Arifa Akbar 

The Dark review – dangerous escape from Idi Amin’s Uganda

Nick Makoha’s fragmented and vertiginous account of his treacherous journey to Britain is a story of our times
  
  

Michael Balogun and Akiya Henry in Nick Makoha’s The Dark.
Michael Balogun and Akiya Henry in Nick Makoha’s The Dark. Photograph: Helen Murray

On the left of the stage, a screen projects the Miltonic line: “No light, but rather darkness visible.” On the right, a mother and son board a minibus to begin a treacherous journey out of their Ugandan homeland in 1979, as the nation is torn apart by political turmoil in the dying days of Idi Amin’s regime.

The boy is the play’s writer, the poet Nick Makoha, and this imaginative enactment of his escape out of Africa is a personal narrative about the loss of home, as well as a fractured story of a country as it descends into violent chaos.

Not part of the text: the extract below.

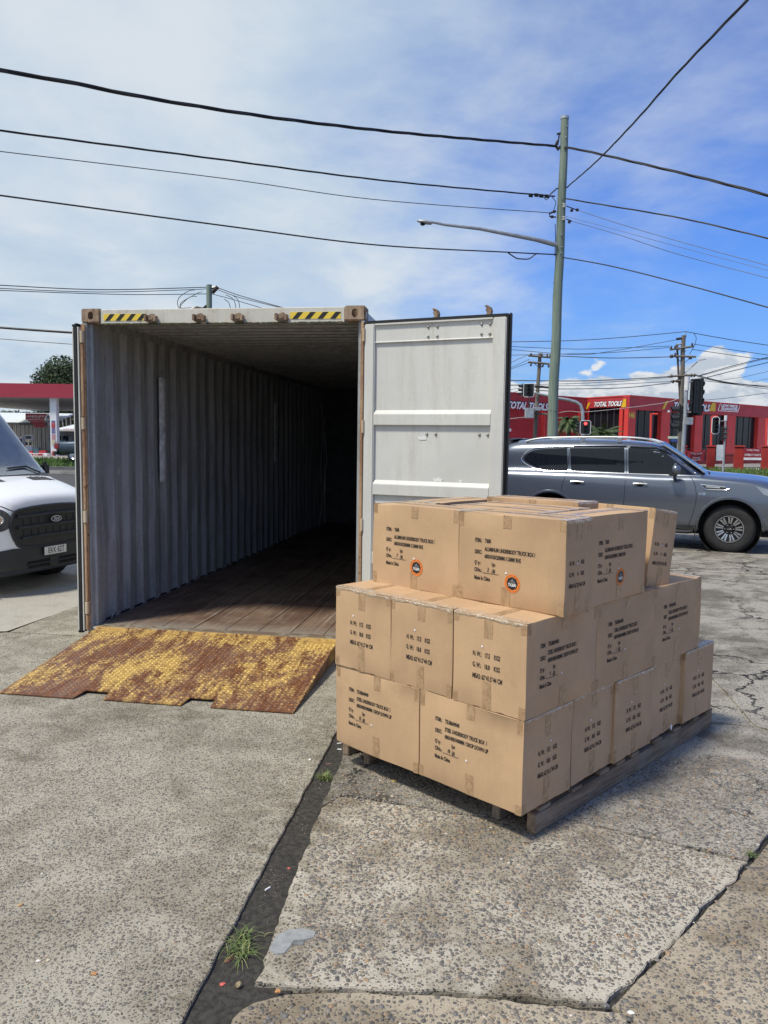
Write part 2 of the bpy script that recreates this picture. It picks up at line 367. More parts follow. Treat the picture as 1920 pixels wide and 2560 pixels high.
def flat(name, pts, z, mat): return tag(MB().prism(pts, 'z', z-.15, z).build(name, mat), kind='structure')
flat('road', [(-90, 20.9), (110, 20.9), (110, 40.6), (-90, 40.6)], -.1, m_asph)
for i, xx in enumerate((-15, -12.5, -10, 14, 17, 20, 23)):
    flat('lane_marking', [(xx, 30.0), (xx+1.2, 30.0), (xx+1.2, 30.14), (xx, 30.14)], -.094, m_white)
# left side: two kerbs, verge and raised forecourt
flat('kerb', [(-60, 40.6), (4, 40.6), (4, 40.95), (-60, 40.95)], .06, m_kerb)
flat('kerb', [(-60, 43.6), (4, 43.6), (4, 43.9), (-60, 43.9)], .17, simple('weathered dark kerb', (.13, .125, .12), .9, var=.3, scale=2))
flat('median', [(-60, 40.952), (4, 40.952), (4, 43.598), (-60, 43.598)], .045, m_asph)
m_lawn = simple('verge earth', (.05, .075, .02), .9, var=.4, scale=2)
sheet('grass_verge', -60, 4, 43.9, 50, m_lawn, 40, 6, lambda x, y: .16+.27*(y-43.9)/6.1)
flat('forecourt', [(-80, 50), (6, 50), (6, 130), (-80, 130)], .43, simple('forecourt concrete', (.30, .27, .25), .8, var=.15, scale=.6))
# right side: kerb with a rounded end, footpath, verge, yard of the shop
kp = [(16.6+1.7*(1-math.cos(a)), 40.6+1.2*(1-math.sin(a))) for a in [PI/2*i/6 for i in range(7)]]
kr = [(x, y) for x, y in [(90, 40.6), (19, 40.6), (18, 40.9), (17.3, 41.6), (17.0, 42.6), (17.0, 45), (90, 45)]]
flat('kerb', [(90, 40.6), (19, 40.6), (18, 40.9), (17.3, 41.6), (17.0, 42.6), (17.35, 42.6), (17.6, 41.75), (18.1, 41.2), (19.05, 40.9), (90, 40.9)], .02, simple('dark kerb stone', (.12, .115, .11), .9))
flat('footpath', [(90, 40.9), (19.05, 40.9), (18.1, 41.2), (17.6, 41.75), (17.35, 42.6), (8, 42.8), (8, 46), (90, 46)], .03, m_foot)
sheet('grass_verge', 8, 90, 46, 60, m_lawn, 50, 8, lambda x, y: .03+.05*math.sin(x*.4))
flat('shop_yard', [(4, 60), (110, 60), (110, 160), (4, 160)], .05, m_foot)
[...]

Michael Balogun appears as both the grownup Makoha, sitting on the sidelines of the stage like an observer of his past, and as his younger self who boards the bus that will take him across the border to Kenya and beyond to Britain. The locus of the drama is the battered minibus, or matatu in Swahili.

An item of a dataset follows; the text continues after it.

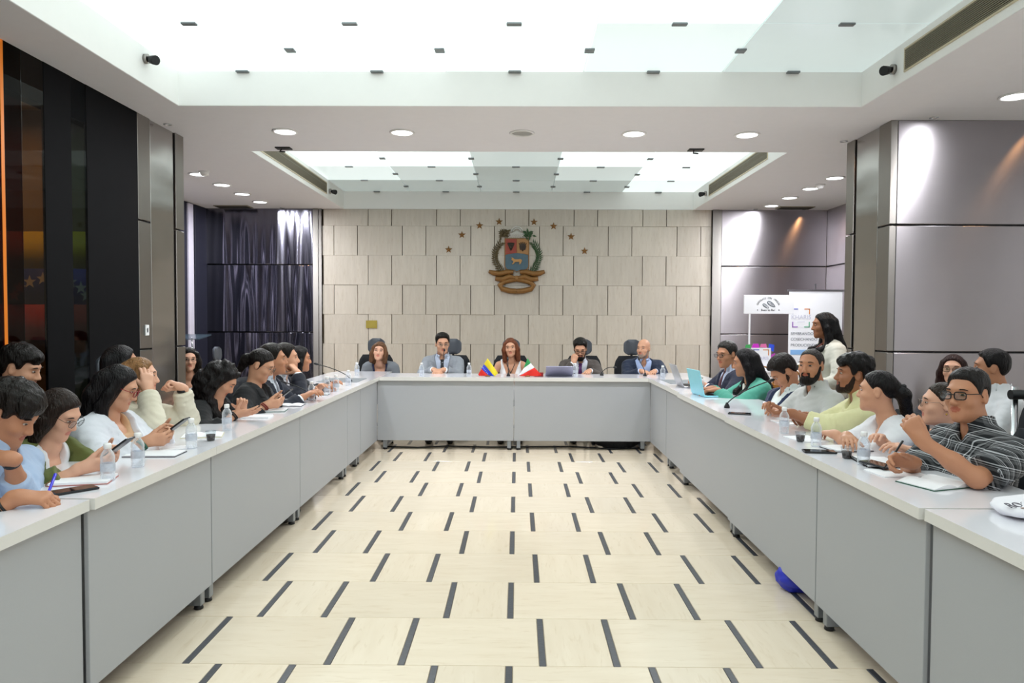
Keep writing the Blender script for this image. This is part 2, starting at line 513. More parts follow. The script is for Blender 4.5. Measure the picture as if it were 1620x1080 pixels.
ca = bpy.data.lights.new('corridor_fill', 'AREA'); ca.energy = 14; ca.size = .4; ca.color = (1, .8, .55)  # unseen fill light added to brighten what shows through the glass
co = bpy.data.objects.new('corridor_fill', ca); COL.objects.link(co); co.location = (-4.0, 5.2, 3.0)

# ================================================================== CEILING FITTINGS
def lamp_disc(name, loc, watt, r, col=(1, 1, 1), parent=None):
    L = bpy.data.lights.new(name, 'AREA'); L.shape = 'DISK'; L.size = r * 2; L.energy = watt; L.color = col
    o = bpy.data.objects.new(name, L); COL.objects.link(o); o.location = loc
    if parent: o.parent = parent
    return o
def ring_me():
    bm = bmesh.new(); b_lathe(bm, [(.092, 0), (.112, 0), (.115, -.006), (.108, -.012), (.094, -.012), (.092, 0)], 28, caps=False); return mesh(bm)
def disc_me():
    bm = bmesh.new(); b_lathe(bm, [(.0, -.004), (.093, -.004), (.093, .0), (0, 0)], 28, caps=False); return mesh(bm)
DL = [(-2.1, 6.58, 'round downlight over the beam, leftmost of the row of four'), (-1.05, 6.60, 'round downlight over the beam, second of the row from the left'),
      (1.04, 6.63, 'round downlight over the beam, third of the row from the left'), (2.07, 6.66, 'round downlight over the beam, rightmost of the row of four')]
o4 = ('nearest', 'second nearest', 'third nearest', 'farthest')
DL += [(-3.75, 8.55 + i * .68, 'round downlight in the left bay soffit, %s of the line' % o4[i]) for i in range(4)]
DL += [(3.735, 8.67 + i * .713, 'round downlight in the right bay soffit, %s of the line' % o4[i]) for i in range(4)]
DL += [(3.70, 5.50, 'round downlight in front of the right steel pillar')]
for x, y, lb in DL:
    t = empty('ceiling_light', (x, y, ZC)); tag(t, lb, 'downlight', 'round ceiling downlights')
    link('trim_ring', shared('ring', ring_me), M['white'], t)
    link('diffuser', shared('disc', disc_me), M['lamp'], t)
    lamp_disc('downlight', (0, 0, -.014), DOWN_WATT, .088, (.95, .97, 1), t)
t = empty('ceiling_speaker', (.03, 6.62, ZC)); tag(t, 'round grey speaker grille in the middle of the beam', 'speaker')
link('trim_ring', shared('ring', ring_me), M['white'], t)
bm = bmesh.new(); b_lathe(bm, [(0, -.008), (.06, -.006), (.093, -.002), (.093, 0), (0, 0)], 28, caps=False)
link('grille', mesh(bm), mat('speaker_grille', 'b4b4b2', rough=.6, bump=.6, bscale=500), t)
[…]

Balogun and Akiya Henry play its numerous passengers, from Makoha’s mother to a pregnant woman, an English traveller and a political dissident, along with other characters such as checkpoint guards, street-sellers, soldiers.

The two actors make quickfire switches between characters and have a delightful synergy, but their individual traits are exaggerated to distinguish between them, and it becomes hard to keep up with the morphing voices, scenarios and time frames. In the end, this fluidity feels vertiginous and the drama scattered. While Roy Alexander Weise’s direction gives the play a collective sense of danger, there is less sustained emotional drama around individual lives and circumstances.

The staging is more successful. Rajha Shakiry’s set has a sense of perpetual movement, which conjures Makoha’s journey. It is formed of rows of seats on a bus and a bag compartment swaying overhead, but these are rearranged by actors to become a settee in a living room, then quickly, back into the bus.

The final scene, as Makoha’s traumatic journey ends with his arrival at Heathrow, is a shocking one. We do not see or hear him, and the focus is a slyly jeering immigration official: “I wonder how you got to Nairobi without a passport. On a matatu? Is that a fruit?”

The silenced Makoha becomes every child refugee who has witnessed horrors and struggled out of violence to encounter suspicion and disbelief in a country of refuge. In this moment, we see how Makoha’s drama is not just a piece of personal or Ugandan history, but very much a story of our times.